Students do not learn only because committed professors tell them that their subject is of great consequence. David's total immersion in his subject and his students, coupled with his gifts as a teacher, made him successful in what, for lack of other words, could be called the marketing of his subject. What distinguished him was the ability to illustrate its relevance for his students' lives, an essential part of what explained their reality as well as a key to where it will tend. The method for which he became famous among students was of teaching by application. Much of the class was spent not on the study of abstract principles but on stories, frequently of personal nature and often bordering on gossip that illustrated the principles in the language of daily life. A brilliant sense of humor and a natural story-telling talent thus became a tool employed to challenge students to employ the principles as building blocks for the construction of the meaning of daily life. The students thereby became involved as David's partners in understanding the subject matter and its relevance to concrete life. Unless principles were of a particularly difficult nature, they themselves were rarely explored in class. The students were invited to locate them in the bibliography, and the very anticipation of the fun ensured the reading and effort put into the comprehension of the material. In the words of one student, “The class was a fun, enjoyable experience, and we looked forward to it the entire week. Reading was a kind of a ticket. Unless you paid, you could not enjoy. It was only later that we found out that the way we thought was actually changed.”

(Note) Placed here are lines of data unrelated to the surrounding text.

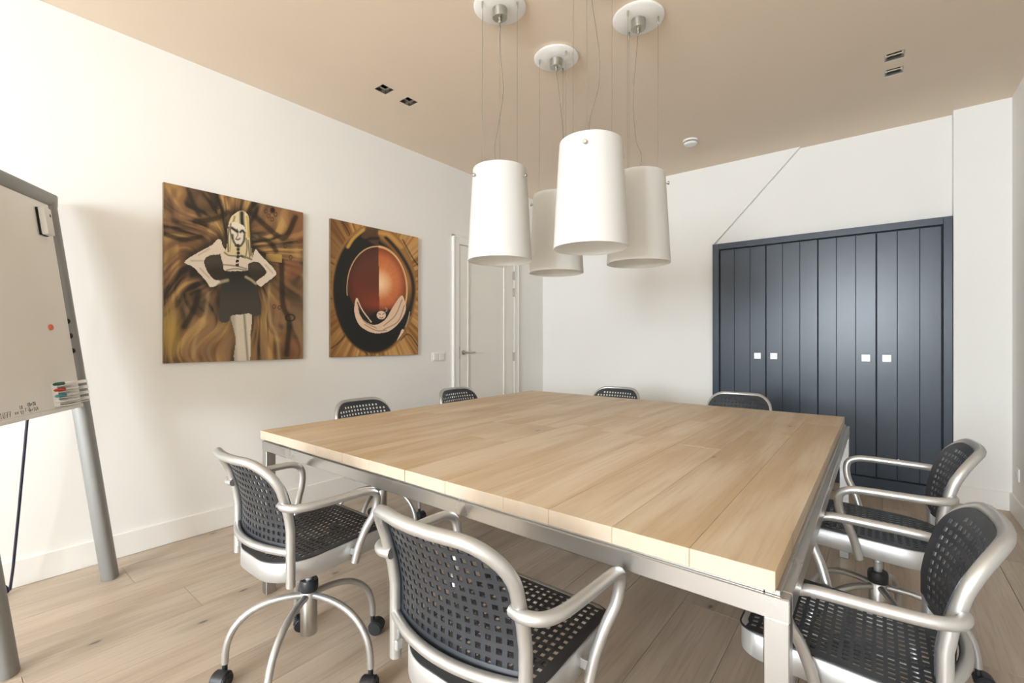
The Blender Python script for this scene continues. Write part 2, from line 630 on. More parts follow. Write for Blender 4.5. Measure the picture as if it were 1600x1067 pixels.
for q in ((fx0, fx1, fy0, fy0 + rw), (fx0, fx1, fy1 - rw, fy1)):
    MB().box(*q, rz0, rz1, .002).build('frame_rail', M['steel'], tb, smooth=False)
for q in ((fx0, fx0 + rw, fy0 + rw, fy1 - rw), (fx1 - rw, fx1, fy0 + rw, fy1 - rw)):
    MB().box(*q, rz0, rz1, .002).build('frame_rail', M['steel'], tb, smooth=False)
lw = .044
for (x, y) in ((fx0, fy0), (fx1 - lw, fy0), (fx0, fy1 - lw), (fx1 - lw, fy1 - lw)):
    MB().box(x + .001, x + lw - .001, y + .001, y + lw - .001, 0, rz0, .002).build('leg', M['steel'], tb, smooth=False)
for q in ((tx1 - .02, tx1 + .006, fy0 + .008, fy1 - .008), (fx0 + .008, fx0 + .026, fy0 + .026, fy1 - .026), (-.02, .02, fy0 + .026, fy1 - .026), (fx0 + .008, tx1 - .021, fy0 + .008, fy0 + .025), (fx0 + .008, tx1 - .021, fy1 - .025, fy1 - .008)):
    MB().box(*q, rz1, tz - tt - .0002, .001).build('support_strip', M['steel'], tb, smooth=False)

# ------------------------------------------------------------------ chairs
def outline(u, v, u0, u1, v0, v1, rc):
    """clamp a point into a rounded rectangle; rc = corner radii (u0v0, u1v0, u1v1, u0v1)"""
    for k, (su, sv) in enumerate(((u0, v0), (u1, v0), (u1, v1), (u0, v1))):
        r = rc[k]
        cu = su + r if su == u0 else su - r
        cv = sv + r if sv == v0 else sv - r
        if (u - cu) * (1 if su == u1 else -1) > 0 and (v - cv) * (1 if sv == v1 else -1) > 0:
            d = math.hypot(u - cu, v - cv)
            if d > r:
                return cu + (u - cu) * r / d, cv + (v - cv) * r / d
    return u, v


def inside(u, v, u0, u1, v0, v1, rc, marg):
    if not (u0 + marg <= u <= u1 - marg and v0 + marg <= v <= v1 - marg):
        return False
    a = outline(u, v, u0 + marg, u1 - marg, v0 + marg, v1 - marg, [max(r - marg, .001) for r in rc])
    return abs(a[0] - u) + abs(a[1] - v) < 1e-7


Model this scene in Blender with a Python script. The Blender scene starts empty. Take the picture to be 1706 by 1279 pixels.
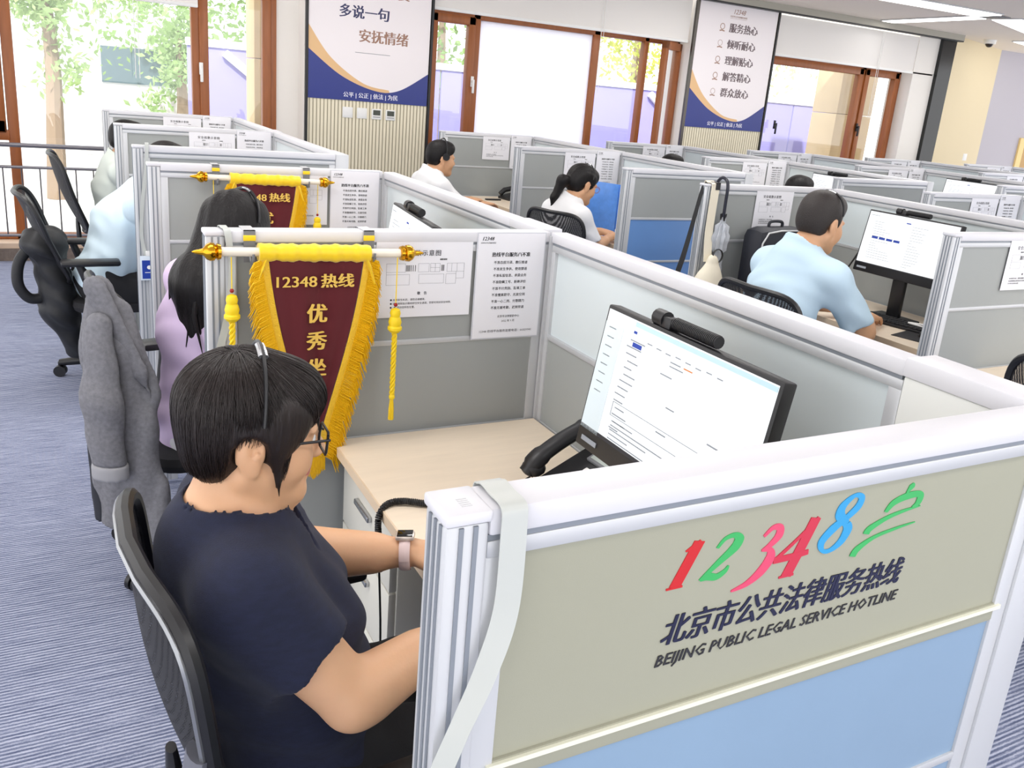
import bpy, bmesh, math, random
import numpy as np
from mathutils import Vector, Matrix, Euler
random.seed(7); RNG = np.random.default_rng(7)
sc = bpy.context.scene
COL = sc.collection
# ---------------------------------------------------------------- camera
cd = bpy.data.cameras.new('camera'); cam = bpy.data.objects.new('camera', cd); COL.objects.link(cam)
def rot3(rx, roll, rz):
    return Matrix.Rotation(rz, 3, 'Z') @ Matrix.Rotation(rx, 3, 'X') @ Matrix.Rotation(roll, 3, 'Z')
M4 = rot3(1.2827, .0883, -.506).to_4x4(); M4.translation = (-.2744, -.6059, 1.6417)
cam.matrix_world = M4
cd.sensor_fit = 'HORIZONTAL'; cd.sensor_width = 36; cd.lens = 1426.5 * 36 / 1706
cd.shift_x = -(874.6 - 853) / 1706; cd.shift_y = (581.9 - 639.5) / 1706
cd.clip_start = .02; cd.clip_end = 200
sc.camera = cam
# ---------------------------------------------------------------- world, sun, added room fill lights, exposure
sc.view_settings.view_transform = 'Standard'; sc.view_settings.look = 'None'
sc.view_settings.gamma = 1; sc.view_settings.use_curve_mapping = False
sc.view_settings.exposure = 0.25
wd = bpy.data.worlds.new('sky'); sc.world = wd; wd.use_nodes = True
bgn = wd.node_tree.nodes['Background']; bgn.inputs[0].default_value = (.99, .99, 1, 1); bgn.inputs[1].default_value = 2.0
def light(name, typ, loc, rot, energy, size=None, color=(1, 1, 1)):
    l = bpy.data.lights.new(name, typ); l.energy = energy; l.color = color
    if size:
        l.shape = 'RECTANGLE'; l.size, l.size_y = size
    o = bpy.data.objects.new(name, l); o.location = loc; o.rotation_euler = rot; COL.objects.link(o); return o
s_ = light('sun', 'SUN', (0, 0, 20), (math.radians(42), 0, math.radians(-25)), 4.5, color=(1, .97, .9)); s_.data.angle = .03
for (lx, ly, en) in ((-.6, 1.3, 22), (-.8, 4.4, 24), (1.9, -.9, 24), (1.7, 2.6, 24), (1.8, 5.4, 22), (4.4, .6, 26), (4.6, 3.6, 26), (7.6, 2.8, 30), (9.6, 4.6, 24), (5.6, 6.1, 14)):
    light('ceiling_fill_light', 'AREA', (lx, ly, 2.83), (0, 0, 0), en, (1.5, .5), (1, .985, .96))  # unseen area lights without fixtures, added to light the whole room
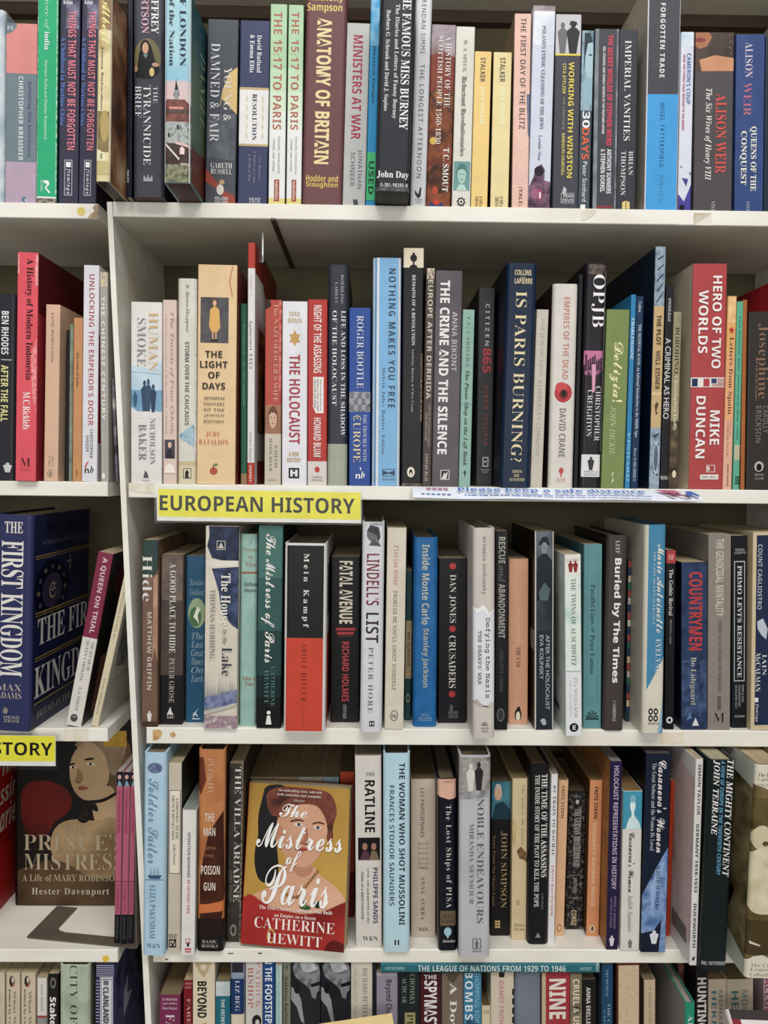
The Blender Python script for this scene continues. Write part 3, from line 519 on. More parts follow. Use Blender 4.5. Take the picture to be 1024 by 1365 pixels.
B('R2', 'p', (263.3, 318.5, 353.5, 262.2, 314.5, 643.5), 'e2c293', 'broad buff paperback with a photo of a woman in a yellow coat on its spine',
  [R('A:45444a,5d5a5c@60', .07, .79, 396, 456), E('7d4a3a', .43, 403, .07, 5), E('d9b08c', .43, 403.5, .045, 3.6), P('dba85a', (.32, 412), (.43, 407), (.55, 412), (.58, 436), (.5, 442), (.36, 442), (.29, 434)), R('c99a7a', .37, .41, 441, 451), R('c99a7a', .45, .49, 441, 451), E('1f1c1c', .38, 452.5, .05, 1.6), E('1f1c1c', .48, 452.5, .05, 1.6),
   H('THE', 'b', '2a241f', .2, .64, 471, 9), H('LIGHT', 'b', '2a241f', .07, .78, 484.5, 9), H('OF', 'b', '2a241f', .28, .58, 498.5, 9), H('DAYS', 'b', '2a241f', .14, .72, 513, 9), HH(['WOMEN', 'FIGHTERS', 'OF THE', 'JEWISH', 'RESISTANCE'], 'n*1.1', '6c5f52', .18, .7, 529, 7.7, 4), H('JUDY', 'r*1.2', 'c0504a', .24, .6, 577, 7), H('BATALION', 'r*1.2', 'c0504a', .06, .82, 587, 7), E('b54a38', .44, 626, .1, 5), P('4a7a4a', (.42, 620), (.5, 615), (.56, 618)), R('4a3a2c', .42, .44, 617, 623),
   [P('b5503c', (.8 + .02 * abs(k - 4) , 355 + k * 5), (.815 + .02 * abs(k - 4), 355 + k * 5), (.815 + .02 * abs(k - 3), 360 + k * 5), (.8 + .02 * abs(k - 3), 360 + k * 5)) for k in range(8)]], side='7a2a22', rs=[P('3a1a18', (.3, .1), (.9, .2), (.8, .5), (.3, .6))])
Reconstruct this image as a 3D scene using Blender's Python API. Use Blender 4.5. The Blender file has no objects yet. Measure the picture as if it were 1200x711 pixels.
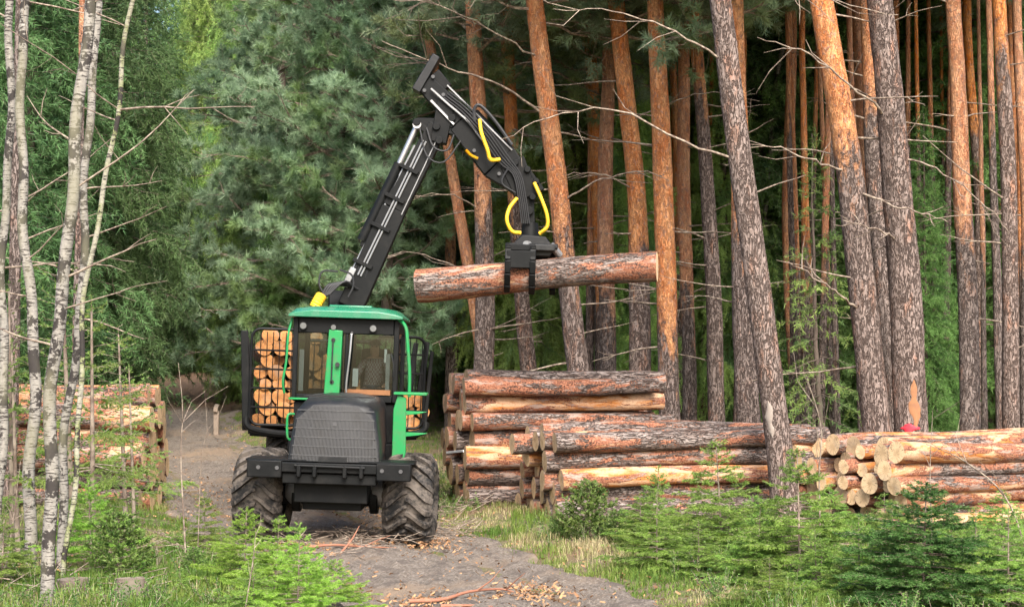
import bpy, math, random
import numpy as np
from mathutils import Vector, Matrix

R = math.radians
PI = math.pi
scene = bpy.context.scene
COL = scene.collection

# ------------------------------------------------------------------ camera
FPX = 1900.0                      # focal length in photo pixels (photo is 1200 x 711)
CAMZ = 2.6
PITCH = math.atan(69.5 / FPX)
cam_d = bpy.data.cameras.new("Camera")
cam_d.sensor_width = 36.0
cam_d.lens = 36.0 * FPX / 1200.0
cam_d.clip_start = 0.1
cam_d.clip_end = 2000.0
cam = bpy.data.objects.new("Camera", cam_d)
COL.objects.link(cam)
cam.location = (0, 0, CAMZ)
cam.rotation_euler = (R(90) + PITCH, 0, 0)
scene.camera = cam

# ------------------------------------------------------------------ light
SUN_EL, SUN_AZ = 43.0, 168.0      # azimuth measured clockwise from +Y (north)
w = bpy.data.worlds.new("World")
scene.world = w
w.use_nodes = True
wn = w.node_tree
bg = wn.nodes["Background"]
sky = wn.nodes.new("ShaderNodeTexSky")
sky.sky_type = 'NISHITA'
sky.sun_disc = False
sky.sun_elevation = R(SUN_EL)
sky.sun_rotation = R(SUN_AZ)
sky.air_density = 1.0
sky.dust_density = 4.0
sky.ozone_density = 1.0
wn.links.new(sky.outputs[0], bg.inputs[0])
bg.inputs[1].default_value = 0.15
sun_d = bpy.data.lights.new("Sun", 'SUN')
sun_d.energy = 2.6
sun_d.angle = R(28)
sun_d.color = (1.0, 0.97, 0.92)
sun = bpy.data.objects.new("Sun", sun_d)
COL.objects.link(sun)
sdir = Vector((math.sin(R(SUN_AZ)) * math.cos(R(SUN_EL)), math.cos(R(SUN_AZ)) * math.cos(R(SUN_EL)), math.sin(R(SUN_EL))))
sun.rotation_euler = sdir.to_track_quat('Z', 'Y').to_euler()
sun.location = (0, 0, 40)
vs = scene.view_settings
scene.display_settings.display_device = 'sRGB'
vs.view_transform = 'Standard'
vs.look = 'None'
vs.exposure = 1.42
vs.gamma = 1.0
vs.use_curve_mapping = False
scene.render.engine = 'CYCLES'
scene.cycles.use_denoising = True
scene.cycles.max_bounces = 6
scene.cycles.diffuse_bounces = 3
scene.cycles.glossy_bounces = 2
scene.cycles.transmission_bounces = 4
scene.cycles.transparent_max_bounces = 12
scene.cycles.caustics_reflective = False
scene.cycles.caustics_refractive = False

# ------------------------------------------------------------------ placing helpers
def W(px, py, d):
    """world point seen at photo pixel (px,py) at world distance Y=d"""
    c, s = math.cos(PITCH), math.sin(PITCH)
    a, b = (px - 600.0) / FPX, (355.5 - py) / FPX
    v = Vector((a, c - b * s, s + b * c))
    v *= d / v.y
    return Vector((v.x, v.y, v.z + CAMZ))

ROAD = np.array([(-6, 6.2, 1.9), (3, 3.6, 1.8), (10, 1.9, 1.75), (17.3, -0.2, 1.75), (20.5, -1.2, 1.8), (23.3, -2.35, 2.0), (28, -3.9, 1.9),
                 (33, -5.6, 1.6), (43, -8.6, 1.35), (55, -10.9, 1.4), (64, -12.6, 1.9), (75, -14.5, 4.5)])
def road_c(y):
    return np.interp(y, ROAD[:, 0], ROAD[:, 1])
def road_h(y):
    return np.interp(y, ROAD[:, 0], ROAD[:, 2])

def gz(x, y):
    x = np.asarray(x, float); y = np.asarray(y, float)
    t = (y - 31.0) / 2.5
    rise = 0.047 * 2.5 * np.where(t > 25, t, np.log1p(np.exp(np.clip(t, -30, 25))))
    rise = np.minimum(rise, 0.047 * 100 + 0 * rise)
    dr = np.abs(x - road_c(np.clip(y, -6, 75))) - road_h(np.clip(y, -6, 75))
    bank = 0.12 * np.clip(dr / 1.2, 0, 1) ** 2 * (3 - 2 * np.clip(dr / 1.2, 0, 1)) * (y < 90)
    bump = 0.05 * np.sin(x * 0.9 + 1.3) * np.cos(y * 0.7) + 0.03 * np.sin(x * 2.1 + y * 1.7)
    off = np.clip(dr / 1.5, 0, 1)
    return rise + bank + bump * off - 0.002
def g(x, y):
    return float(gz(x, y))

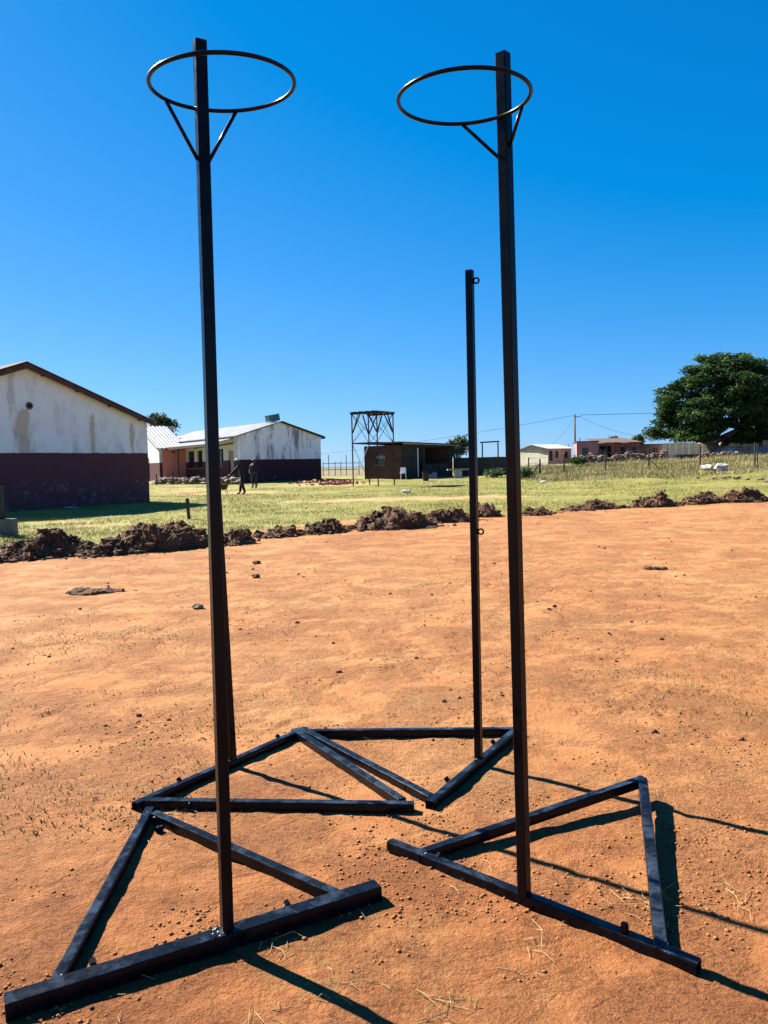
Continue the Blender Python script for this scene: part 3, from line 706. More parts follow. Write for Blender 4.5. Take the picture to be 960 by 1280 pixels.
for (px, py, dd, rx, rz) in ((905, 468, 0, 48, 28), (884, 482, -2, 32, 26), (938, 475, 1, 36, 27), (985, 500, 0, 34, 30), (845, 512, -1, 26, 22), (880, 520, -4, 36, 24), (925, 515, -4, 40, 26), (965, 520, -2, 36, 26), (838, 535, 1, 20, 16), (822, 545, -1, 19, 11), (860, 545, -2, 22, 12), (905, 500, 5, 46, 34), (950, 505, 5, 44, 34), (1000, 515, 1, 30, 28), (905, 535, -1, 30, 14), (945, 543, -2, 26, 9), (868, 550, -3, 24, 8), (925, 552, -1, 26, 8), (965, 548, -1, 24, 12), (852, 496, 0, 31, 18), (838, 522, 0, 20, 22), (882, 538, -3, 30, 14), (985, 538, -1, 34, 15), (950, 530, -3, 36, 20), (925, 490, -4, 34, 24)):
    lob.append((tp(px, py, dd), rx * mt, rx * mt * .85, rz * mt))
gl = random.Random(3); sub = []
for (c, rx, ry, rz) in lob:
    sub.append((c, rx * .80, ry * .80, rz * .76))
    for q in range(9):
        th = gl.uniform(0, 6.28); el = gl.uniform(-.1, 1.2); d_ = np.array([math.cos(th) * math.cos(el) * rx, math.sin(th) * math.cos(el) * ry, math.sin(el) * rz]) * .78
        s__ = gl.uniform(.20, .34); sub.append((np.array(c) + d_, rx * s__, ry * s__, rz * s__ * .9))
crown(root, sub, 140000, .16, 21, 'leaf', clump=.36, per=60, flat=.42)
def small_tree(px, py_base, py_top, wpx, d, label, m, seed, n=2500, size=.16, name='tree'):
    b = at(px, py_base, d); t_ = at(px, py_top, d); k = d / F; b[2] = min(b[2], float(terr(b[0], b[1])))
    h_ = t_[2] - b[2]; root = thing(name, b, label, 'tree')
    tk = MB().tube([b, b + [.1, 0, h_ * .4], b + [-.1, 0, h_ * .75]], [.16, .12, .05], 7)
    for s_ in (-1, 1, .4): tk.tube([b + [0, 0, h_ * .4], b + [s_ * wpx * k * .3, .2, h_ * .7]], [.09, .03], 6)
    tk.build('trunk', M['bark'], root, True)
    rw = wpx * k / 2; g = random.Random(seed); lobes = []
    for q in range(7): lobes.append(((b[0] + g.uniform(-.6, .6) * rw, b[1] + g.uniform(-.5, .5) * rw, b[2] + h_ * g.uniform(.55, .86)), rw * .5, rw * .5, h_ * .15))
    crown(root, lobes, n, size, seed, m, clump=.3, per=40); return root
small_tree(207, 600, 514, 32, 78, 'grey green tree showing above the roofs beside the big school gable', 'leaf2', 3, 3600, .17)
small_tree(571, 596, 545, 26, 92, 'small tree behind the brick shed, its top above the flat roof', 'leaf2', 4, 3000, .17)
small_tree(795, 575, 545, 18, 125, 'distant tree peeping over the pink house', 'leaf2', 6, 1800, .2)
small_tree(765, 575, 545, 14, 128, 'far treetop above the pink house roof, the smallest tree', 'leaf2', 9, 1200, .2)
def bush(px, py, wpx, hpx, label, seed, m='leaf2', n=1500, d=None):
    b = gt(px, py) if d is None else on(px, d); k = b[1] / F; root = thing('bush', b, label, 'bush')
    st = MB()
    for q in range(5): st.tube([b, b + [random.uniform(-.3, .3), random.uniform(-.2, .2), hpx * k * .6]], [.03, .012], 5)
    st.build('stem', M['bark'], root)
    o = []
    for q in range(6): o.append((b + [random.uniform(-.32, .32) * wpx * k, random.uniform(-.2, .2) * wpx * k, hpx * k * random.uniform(.35, .65)], wpx * k * .22, wpx * k * .22, hpx * k * .3))
    v, f, T = leaves(o, n, .07, seed, .16, 30); ob = obj('foliage', v, f, M[m], root)
    ob.data.attributes.new('tint', 'FLOAT', 'POINT').data.foreach_set('value', np.repeat(T, 4).astype(np.float32))
bush(721, 582, 24, 13, 'round green bush at the foot of the electricity pole', 4, 'leaf', 2600, 70)
bush(656, 597, 22, 10, 'low dark bush in the long grass right of the leaning netball post', 5, 'leaf2', 1500)
bush(616, 597, 30, 9, 'low bush at the end of the brick shed', 6, 'leaf2', 1500)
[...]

David could not have won a greater accolade. What he practiced and believed was that, in our profession at least, professors should be judged not by what their students remember from their classes but by what their students retain after they have forgotten most of the content we teach. In short, the degree to which we instill inquisitiveness, habits of thinking, and the sense of empowerment that derives from the realization that we live in a world that (to borrow the poetic phrase) “we half perceive and half create.”